Работа налаживалась. Через несколько дней после нашего прибытия в Минск я перебрался под видом больного в отдельную палату частной хирургической клиники. Хирург Шапиро, пользовавшийся в городе большой известностью, был высокий старик, несколько напоминавший московского профессора Розанова, умный и честный человек. В те тяжелые времена, когда казалось, что молодое Советское государство не устоит под напором вражеских армий, он понял, где правда, и, подвергаясь огромному риску, оказывал нам большие услуги. В Минске этого никто не подозревал.
Маленькая одиночная палата помещалась в первом этаже и выходила большим окном в сад. После вечернего обхода, когда наступали сумерки, я открывал окно, легко перескакивал через подоконник в сад, прикрывал за собой раму и либо сам шел на свидание, либо встречался с нужными мне людьми в саду. Хронический аппендицит, который кстати обострился, делал вполне естественным мое пребывание в клинике; штат у доктора Шапиро был небольшой и, конечно, преданный ему полностью.
Белопольская оккупационная армия чувствовала себя в Белоруссии, как в пороховом погребе. Такое положение создалось в значительной степени по вине польских помещиков, католического духовенства и офицерского состава армии, охваченных диким национализмом.

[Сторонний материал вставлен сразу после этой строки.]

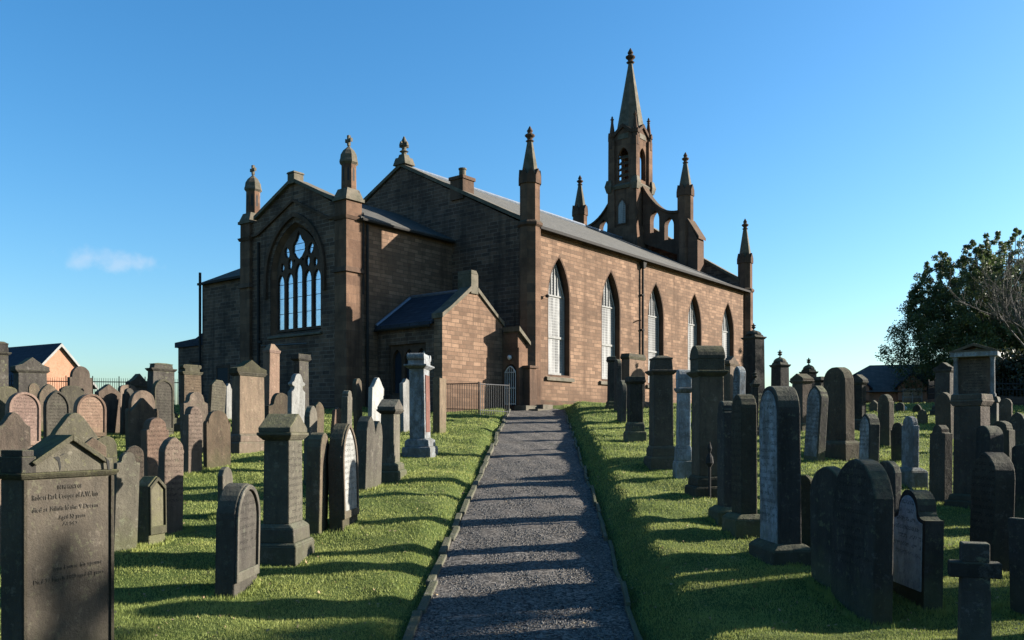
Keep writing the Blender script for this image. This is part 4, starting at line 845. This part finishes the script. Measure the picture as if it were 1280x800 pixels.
P(506, 545, 443, 568, 'scroll', 85, 'pale', 'tall pale pedestal with scrolled cap and red granite panels, left of the railings', k=.5, sr=.68, base=.17, granite=True)
S(541, 558, 473, 540, 'flat', 74, 'tan', 'tall plain tan slab standing by the left end of the railings', t=.2)
# right of path --------------------------------------------------------------
P(757, 770, 446, None, 'flat', -80, 'dark', 'very slim capped dark pillar nearest the church wall, right of the path', Y=29.5, k=.7, base=.15)
S(767, 777, 449, None, 'round', -80, 'dark', 'thin dark rounded slab pressed against the slim capped pillar', Y=28.3)
S(771, 783, 475, None, 'gothic', -80, 'dark', 'low dark pointed stone between slim pillar and short pedestal', Y=25.5)
P(775, 808, 443, None, 'flat', 52, 'pink', 'sunlit pink wall monument topped with ragged yellow lichen, close to the church windows', Y=30.2, k=.3, sr=.93, capmat='moss', base=.1)
P(780, 807, 471, 552, 'flat', -84, 'dark', 'short dark pedestal with flared cap and broad stepped base', k=.9, sr=.72, base=.3)
P(806, 847, 445, 583, 'block', -84, 'umber', 'dark pedestal with wide cornice and crown-like block, left of the barrel-topped one', k=.9, sr=.72, base=.2)
P(841, 866, 462, 597, 'barrel', -84, 'pale', 'pale slender shaft with boxy head rising from a tapered base', k=.9, sr=.66, base=.3)
P(858, 912, 432, 620, 'barrel', -84, 'brown', 'massive pedestal with barrel-shaped mossy top, tallest beside the path', k=.95, sr=.76, base=.14, capmat='moss')
# small iron lamp like ornament beside it
X, Y, zg, H_, r = place_px(881, 893, 552, 625)
m = M(); m.tube([(0, 0, -.2), (0, 0, H_*.62)], .02, 8); m.lathe(0, 0, [(.02, H_*.55), (.06, H_*.62), (.05, H_*.72), (.015, H_*.8), (.035, H_*.88), (.006, H_)], 10)
rt = empty('iron_finial_post', (X, Y, zg), 0, label='small spiked iron post standing at the foot of the barrel-topped pedestal', category='post'); m.build('post', MC['iron'], rt)
S(896, 919, 501, 650, 'shoulder', -87, 'dark', 'dark slab with small mossy rounded shoulder behind the plinthed one', t=.17, plinth=.16)
S(914, 947, 493, 668, 'lowgothic', -87, 'umber', 'dark upright stone on a sloping plinth with speckled sloping top', t=.2, plinth=.2, text=True)
P(902, 924, 445, None, 'pediment', 52, 'tan', 'sunlit stone aedicule with arched niche seen beneath the last church window', Y=29, k=.4, sr=.85)
S(915, 931, 458, None, 'gothic', -72, 'pale', 'dark pointed stone with pale oval face right of the sunlit niche', Y=24, panel='pale', t=.2)
P(936, 950, 463, None, 'urn', -80, 'dark', 'thin black draped-urn column before the tall black pier', Y=22, k=.9, sr=.7, caph=.2, base=.15)
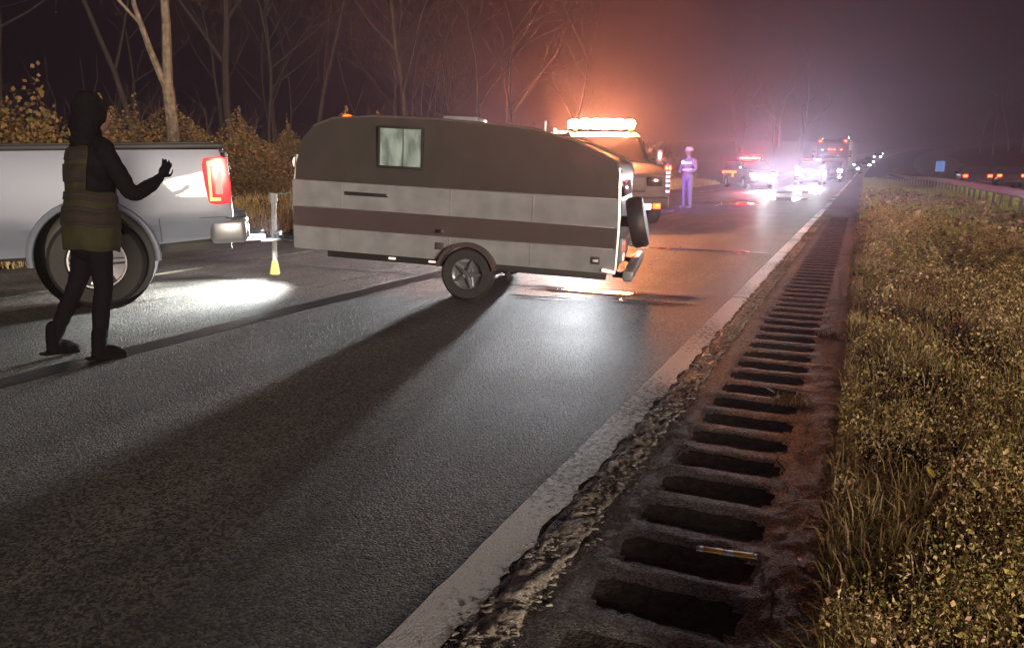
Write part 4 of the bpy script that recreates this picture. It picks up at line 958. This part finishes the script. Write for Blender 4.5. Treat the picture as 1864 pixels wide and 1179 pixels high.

После занятия Минска белополяками город в течение пяти суток подвергался свирепому грабежу, сопровождавшемуся такими насилиями, убийствами и издевательствами, которые, казалось, немыслимы были в двадцатом веке. Обязательным языком для всех был объявлен польский. Русские рабочие массами увольнялись с железной дороги и с большинства предприятий. Для поступления на работу требовалась рекомендация ксендза и справка из полиции. На государственную службу принимались только поляки, особенно охотно прибывавшие из центральной Польши. Профсоюзы были разогнаны, а потом разрешены, но только в соответствии с положениями, установленными германской оккупационной армией в 1918 году. Большинство предприятий вовсе не работало, некоторые восстановились частично. Безработица росла из-за дискриминации еврейского населения. Отовсюду наехали польские помещики, купцы и бесчисленные родственники «всемогущей клики полковников», окружавшей Пилсудского. Эта свора хищнически прибирала к рукам все наиболее ценное: имения, предприятия, ведущие отрасли торговли.